Işıkta yürümek İsa’yla yürümek demektir. Bu yüzden ışıkta yürüyen insanların hiçbir şeye tutsak olmasına gerek yoktur. Kendimiz hakkındaki her şeyi herkese söylememiz gerekmez.
Önemli olan yaptığımız işler değil ışıkta yürüme biçimimizdir. Kardeşimize karşı dürüst olmaya razı mıyız? Gerçek saydamlık anlamına gelen “ışık zırhı” budur. Bu insanı bazen alçaltabilir ama bizi Mesih’le yeni bir gerçeğe, kendimizi yeni bir şekilde tanımaya götürecektir. Tanrı’nın hakkımızdaki her şeyi bildiği gerçeğine o kadar alışmışızdır ki bu artık bizi etkilemez ve sonunda kendimiz hak-kındaki gerçekleri bilmez duruma düşeriz. Ama kişi Tanrı kendisine bunu yapmasını söylediği zamanlarda diğerlerine karşı tamamen dürüst olmaya başlarsa, kendisini ve günahlarını o zamana kadar hiç olmadığı bir biçimde tanıyacak ve İsa Mesih’in Kurtarma gücünün yaşamının hangi bölümlerine uygulanması gerektiğini öncekinden çok daha açık bir biçimde görecektir. Yakup’un “günahlarımızı birbirimize açıklama” disiplinine girmemizi istemesinin nedeni budur.

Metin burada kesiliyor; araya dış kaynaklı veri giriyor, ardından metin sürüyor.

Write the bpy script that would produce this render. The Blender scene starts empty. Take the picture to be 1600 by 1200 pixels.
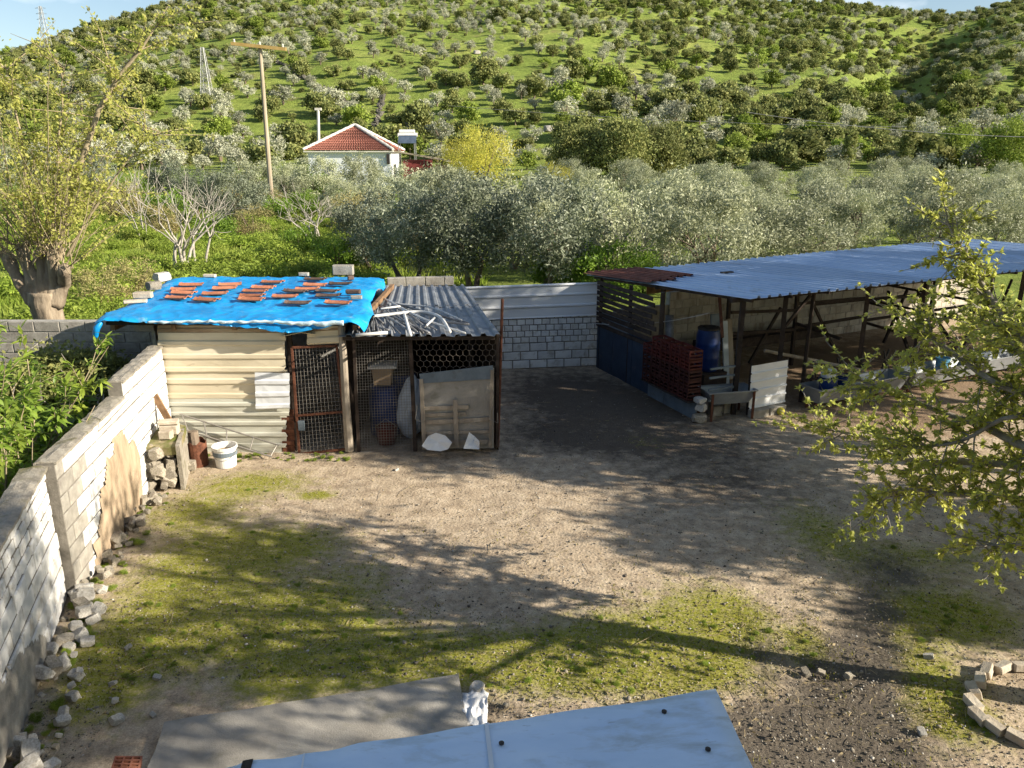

İncil: 1. Yuhanna 1:7’de “Işıkta yürümenin” amacı tabii ki “birbirimizle beraberliğimiz olsun” diyedir. Ve birlikte “ışıkta Yürüdüğümüzde” birbirimizle harikulâde bir paydaşlık içinde Oluruz. Her birimiz İsa’nın çarmıhının altında tövbe etmiş bir günahkâr olarak tanınmaya hazır olduğumuzda birbirimize karşı büyük bir sevgi duyacağımız açıktır. Aramızdaki engeller kalkıp maskeler çıkarıldığında Tanrı bizleri gerçekten bir bütün yapma fırsatını elde eder. Ama bunun yanı sıra, böylesine bir Paydaşlıkta “güvenlikte” olduğumuzu bilmenin sevincine de oluruz. Diğerlerinin bizim hakkımızda bizden sakladıkları, bazı şeyler düşündükleri ya da tepkilerinin olduğu korkusundan artık kurtuluruz. Çarmıhın altında ışıkta yürümeye kendini adamış bir paydaşlıkta eğer hakkımızda herhangi doğru olmayan bir düşünce varsa, bunun hemen ya kırıklık ve itirafla, ya da kendimiz hakkında bilmemiz gereken bir şey olarak sevgi dolu bir uyarıyla ışığa çıkarılacağını biliriz.
Ancak ışıkta yürümemizin her şeyden önce Rab İsa’yla olduğunu unutmamalıyız. İlk olarak sorunlarımızı O’nunla halletmeli ve O’ndan bizi temizleyip zaferi vermesini istemeliyiz. Sonra Tanrı kalplerimizi başkalarına açmamız gerektiğini gösterdiğinde, bu onlara itiraftan çok bir tanıklık yaklaşımı olur ve Tanrı’yı birlikte överiz.